Al confrontar a Jesús por las violaciones de sus discípulos, los fariseos, actuan como la policía de la pureza, asumiendo que él compartía su visión de la ley. Ellos pronto se dieron cuenta de su error. Jesús va directo al centro del problema. La observancia de la ley encuentra su integridad en la pureza del corazón. El problema no son las uñas sucias, las manos con tierra por el trabajo pesado o el ciclo natural de una mujer.

Jesús cita a Isaias. “Este pueblo me honra solo con los labios, pero sus corazones están lejos de mi; su religión no vale, pues no son más que enseñanzas y obligaciones humanas.” (Isaías 19:13) El profeta expresa con claridad y poder lo que Jesús quiere proclamar. Es el corazón puro el que define la relación humana correcta con Dios. Jesús estaba dirigiendo la enseñanza central de Moisés: la obediencia debe fluir del corazón y no de rituales mecánicos y legales que están lejos de un corazón puro. Jesús aborda también este tema en el Sermón del Monte.

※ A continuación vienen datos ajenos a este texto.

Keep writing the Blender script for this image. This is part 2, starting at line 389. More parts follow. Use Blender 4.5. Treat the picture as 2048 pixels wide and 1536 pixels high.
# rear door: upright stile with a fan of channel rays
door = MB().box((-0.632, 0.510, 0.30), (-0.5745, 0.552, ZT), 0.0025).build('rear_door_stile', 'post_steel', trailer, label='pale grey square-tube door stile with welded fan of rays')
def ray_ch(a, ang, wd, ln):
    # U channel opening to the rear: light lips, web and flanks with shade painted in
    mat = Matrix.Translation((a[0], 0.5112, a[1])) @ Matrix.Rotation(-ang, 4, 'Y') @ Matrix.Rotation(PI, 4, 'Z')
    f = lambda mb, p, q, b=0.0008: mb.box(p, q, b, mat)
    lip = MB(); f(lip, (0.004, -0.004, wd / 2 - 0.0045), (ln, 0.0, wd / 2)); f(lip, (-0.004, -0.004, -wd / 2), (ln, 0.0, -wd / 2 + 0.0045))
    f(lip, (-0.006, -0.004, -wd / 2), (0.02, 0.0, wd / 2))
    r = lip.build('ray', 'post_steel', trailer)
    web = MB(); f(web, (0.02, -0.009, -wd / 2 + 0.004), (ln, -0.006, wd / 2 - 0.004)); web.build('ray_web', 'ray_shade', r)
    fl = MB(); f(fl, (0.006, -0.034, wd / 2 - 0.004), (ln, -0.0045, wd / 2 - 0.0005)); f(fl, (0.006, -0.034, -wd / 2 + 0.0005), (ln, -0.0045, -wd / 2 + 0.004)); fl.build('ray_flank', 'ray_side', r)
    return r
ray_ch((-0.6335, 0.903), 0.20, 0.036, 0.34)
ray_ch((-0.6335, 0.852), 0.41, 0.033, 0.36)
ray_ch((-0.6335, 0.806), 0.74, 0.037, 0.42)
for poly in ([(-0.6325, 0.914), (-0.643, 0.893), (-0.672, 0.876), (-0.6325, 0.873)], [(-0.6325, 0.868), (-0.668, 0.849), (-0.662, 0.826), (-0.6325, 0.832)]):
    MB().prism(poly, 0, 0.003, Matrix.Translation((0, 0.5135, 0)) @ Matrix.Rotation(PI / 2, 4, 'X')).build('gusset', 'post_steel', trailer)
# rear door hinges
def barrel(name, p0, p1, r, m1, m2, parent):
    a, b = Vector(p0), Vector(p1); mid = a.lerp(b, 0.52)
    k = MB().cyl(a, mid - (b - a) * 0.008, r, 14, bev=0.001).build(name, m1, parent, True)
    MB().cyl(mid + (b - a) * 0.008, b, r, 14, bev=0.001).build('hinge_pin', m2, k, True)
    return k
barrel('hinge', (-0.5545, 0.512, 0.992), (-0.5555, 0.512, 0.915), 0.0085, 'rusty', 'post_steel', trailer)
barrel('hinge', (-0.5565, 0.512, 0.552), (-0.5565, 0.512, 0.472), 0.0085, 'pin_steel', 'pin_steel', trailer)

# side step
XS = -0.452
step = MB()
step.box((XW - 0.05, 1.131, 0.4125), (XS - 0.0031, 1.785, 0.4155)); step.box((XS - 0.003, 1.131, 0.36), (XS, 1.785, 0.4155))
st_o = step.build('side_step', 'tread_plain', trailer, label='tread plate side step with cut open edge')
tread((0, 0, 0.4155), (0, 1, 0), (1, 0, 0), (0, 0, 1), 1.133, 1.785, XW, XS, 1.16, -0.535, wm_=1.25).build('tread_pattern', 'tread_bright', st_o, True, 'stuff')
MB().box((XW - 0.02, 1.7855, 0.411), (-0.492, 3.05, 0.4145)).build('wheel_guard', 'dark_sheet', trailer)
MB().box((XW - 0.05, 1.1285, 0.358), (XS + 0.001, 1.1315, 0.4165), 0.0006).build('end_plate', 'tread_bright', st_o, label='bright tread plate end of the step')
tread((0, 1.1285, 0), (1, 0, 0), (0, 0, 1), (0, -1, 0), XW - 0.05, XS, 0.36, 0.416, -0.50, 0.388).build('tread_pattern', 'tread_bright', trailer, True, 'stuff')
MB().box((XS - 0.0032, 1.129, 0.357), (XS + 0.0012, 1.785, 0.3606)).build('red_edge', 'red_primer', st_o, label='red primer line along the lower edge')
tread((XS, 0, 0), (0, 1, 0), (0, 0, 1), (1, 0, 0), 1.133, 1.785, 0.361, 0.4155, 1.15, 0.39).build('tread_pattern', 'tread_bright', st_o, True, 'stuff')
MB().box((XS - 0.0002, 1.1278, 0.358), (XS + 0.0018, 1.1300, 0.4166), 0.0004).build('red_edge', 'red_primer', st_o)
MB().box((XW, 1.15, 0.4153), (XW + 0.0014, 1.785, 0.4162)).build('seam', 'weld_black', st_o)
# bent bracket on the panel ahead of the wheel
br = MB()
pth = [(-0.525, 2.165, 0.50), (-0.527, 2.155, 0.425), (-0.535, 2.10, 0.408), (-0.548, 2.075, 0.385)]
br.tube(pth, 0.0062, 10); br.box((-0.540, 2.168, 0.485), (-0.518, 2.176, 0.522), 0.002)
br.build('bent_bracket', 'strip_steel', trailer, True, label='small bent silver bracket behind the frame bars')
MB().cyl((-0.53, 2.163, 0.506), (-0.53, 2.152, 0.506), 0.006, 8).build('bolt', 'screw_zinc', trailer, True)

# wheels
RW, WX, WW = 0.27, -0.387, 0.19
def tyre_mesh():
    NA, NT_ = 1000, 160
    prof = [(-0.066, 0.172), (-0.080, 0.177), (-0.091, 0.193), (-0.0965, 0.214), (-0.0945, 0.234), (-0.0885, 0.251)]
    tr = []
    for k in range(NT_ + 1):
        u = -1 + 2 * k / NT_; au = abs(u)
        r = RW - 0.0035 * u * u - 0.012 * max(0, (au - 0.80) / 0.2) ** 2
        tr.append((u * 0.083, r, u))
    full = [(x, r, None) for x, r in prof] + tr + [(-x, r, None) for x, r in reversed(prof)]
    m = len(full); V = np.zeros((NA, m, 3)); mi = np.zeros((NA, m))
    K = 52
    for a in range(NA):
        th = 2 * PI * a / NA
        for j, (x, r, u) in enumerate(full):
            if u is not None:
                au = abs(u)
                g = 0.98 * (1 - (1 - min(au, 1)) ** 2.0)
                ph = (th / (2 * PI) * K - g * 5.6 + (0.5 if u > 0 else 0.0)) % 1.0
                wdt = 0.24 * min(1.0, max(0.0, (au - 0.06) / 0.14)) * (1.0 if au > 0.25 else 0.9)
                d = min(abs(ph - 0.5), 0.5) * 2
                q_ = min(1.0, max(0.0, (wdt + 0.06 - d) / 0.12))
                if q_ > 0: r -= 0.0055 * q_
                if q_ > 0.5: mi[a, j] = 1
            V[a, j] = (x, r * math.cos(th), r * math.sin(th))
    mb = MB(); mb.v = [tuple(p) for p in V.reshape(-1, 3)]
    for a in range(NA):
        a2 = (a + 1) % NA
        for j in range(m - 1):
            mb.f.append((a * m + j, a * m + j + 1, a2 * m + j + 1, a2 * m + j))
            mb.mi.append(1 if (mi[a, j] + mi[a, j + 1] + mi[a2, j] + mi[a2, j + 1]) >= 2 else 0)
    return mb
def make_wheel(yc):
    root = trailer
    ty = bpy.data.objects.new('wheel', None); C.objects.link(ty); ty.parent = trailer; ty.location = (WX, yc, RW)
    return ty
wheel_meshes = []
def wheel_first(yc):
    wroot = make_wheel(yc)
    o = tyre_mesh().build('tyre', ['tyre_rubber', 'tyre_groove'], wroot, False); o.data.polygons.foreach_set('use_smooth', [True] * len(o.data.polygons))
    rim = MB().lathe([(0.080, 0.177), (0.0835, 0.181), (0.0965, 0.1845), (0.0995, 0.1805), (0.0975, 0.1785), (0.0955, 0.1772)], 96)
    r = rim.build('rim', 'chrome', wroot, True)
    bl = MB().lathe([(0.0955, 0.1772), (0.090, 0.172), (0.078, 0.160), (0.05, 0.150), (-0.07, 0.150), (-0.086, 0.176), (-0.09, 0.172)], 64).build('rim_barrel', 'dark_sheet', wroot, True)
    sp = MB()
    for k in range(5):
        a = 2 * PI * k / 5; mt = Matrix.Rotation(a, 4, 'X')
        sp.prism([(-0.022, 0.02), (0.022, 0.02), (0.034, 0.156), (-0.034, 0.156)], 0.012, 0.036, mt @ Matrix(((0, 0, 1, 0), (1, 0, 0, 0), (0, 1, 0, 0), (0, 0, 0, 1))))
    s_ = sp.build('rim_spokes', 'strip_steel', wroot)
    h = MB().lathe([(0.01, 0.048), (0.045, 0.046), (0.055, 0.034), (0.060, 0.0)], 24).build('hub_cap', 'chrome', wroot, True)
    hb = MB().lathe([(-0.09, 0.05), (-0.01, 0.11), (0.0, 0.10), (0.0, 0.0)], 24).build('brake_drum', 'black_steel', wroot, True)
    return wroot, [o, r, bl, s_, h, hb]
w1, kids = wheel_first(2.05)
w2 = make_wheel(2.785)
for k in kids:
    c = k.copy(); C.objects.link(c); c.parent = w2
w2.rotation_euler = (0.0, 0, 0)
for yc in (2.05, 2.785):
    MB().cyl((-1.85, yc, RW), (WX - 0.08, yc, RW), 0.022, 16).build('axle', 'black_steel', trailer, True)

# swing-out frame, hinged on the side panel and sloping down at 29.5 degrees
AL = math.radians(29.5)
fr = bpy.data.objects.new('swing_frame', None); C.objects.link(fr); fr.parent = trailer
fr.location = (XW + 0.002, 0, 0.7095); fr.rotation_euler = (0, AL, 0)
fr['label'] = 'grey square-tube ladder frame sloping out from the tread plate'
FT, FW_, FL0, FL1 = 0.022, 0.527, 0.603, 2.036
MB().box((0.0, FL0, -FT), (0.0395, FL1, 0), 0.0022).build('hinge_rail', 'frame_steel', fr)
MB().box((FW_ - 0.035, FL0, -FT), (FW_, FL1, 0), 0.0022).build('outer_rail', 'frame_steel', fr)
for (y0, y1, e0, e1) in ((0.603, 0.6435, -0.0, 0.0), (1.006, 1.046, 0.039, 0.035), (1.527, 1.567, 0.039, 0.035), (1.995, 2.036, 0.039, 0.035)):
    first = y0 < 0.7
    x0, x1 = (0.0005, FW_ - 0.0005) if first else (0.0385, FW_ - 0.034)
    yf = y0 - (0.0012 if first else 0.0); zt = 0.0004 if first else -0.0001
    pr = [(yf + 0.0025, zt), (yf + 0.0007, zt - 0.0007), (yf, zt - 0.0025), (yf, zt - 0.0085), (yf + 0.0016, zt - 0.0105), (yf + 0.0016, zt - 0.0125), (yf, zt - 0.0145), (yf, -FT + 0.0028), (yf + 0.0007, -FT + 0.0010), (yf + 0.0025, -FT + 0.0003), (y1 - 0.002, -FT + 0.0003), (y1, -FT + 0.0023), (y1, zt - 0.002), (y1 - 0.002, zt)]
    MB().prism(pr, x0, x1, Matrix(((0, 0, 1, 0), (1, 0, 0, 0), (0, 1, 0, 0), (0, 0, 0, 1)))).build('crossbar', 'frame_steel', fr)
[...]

En este encuentro, Jesús entrecorta las bases de la multitud de los principios legales que evolucionaron de la continua autorectitud y de la hipocresía de los guardianes de la ley.

Jesús declaró sencillamente que lo que entra y sale de la persona es simplemente un un proceso físico. Lo que importa es el corazón. Esta enseñanza radica y se aferra en el completo acercamiento a la ley de Dios. Ya que Jesús, en una sola proclamación declaró limpios todos los alimentos. Las cosas que causan impureza son el egoismo y las acciones destructivas que fluyen del corazón: “Malos pensamientos, falta de castidad, robo, asesinato, adulterio, codicia, malicia engañosa, libertinaje, envidia, blasfemia, arrogancia, locura. Todo esto viene desde adentro y profana.” (Marcos 7: 21-23). Pablo en Gálatas 5: 22-23 declara que el bien fluye de un corazón puro: “Amor, alegría, paz, paciencia, amabilidad, generosidad, fidelidad, gentileza, autocontrol.”

Jesús le dejó muy claro a la gente que el jabón y el agua no trascienden a un corazón puro en el camino a la santidad. El corazón puro es el resultado de una respuesta a Dios que nos habla de dos maneras: en su Santa Palabra y en las experiencias diarias de la vida.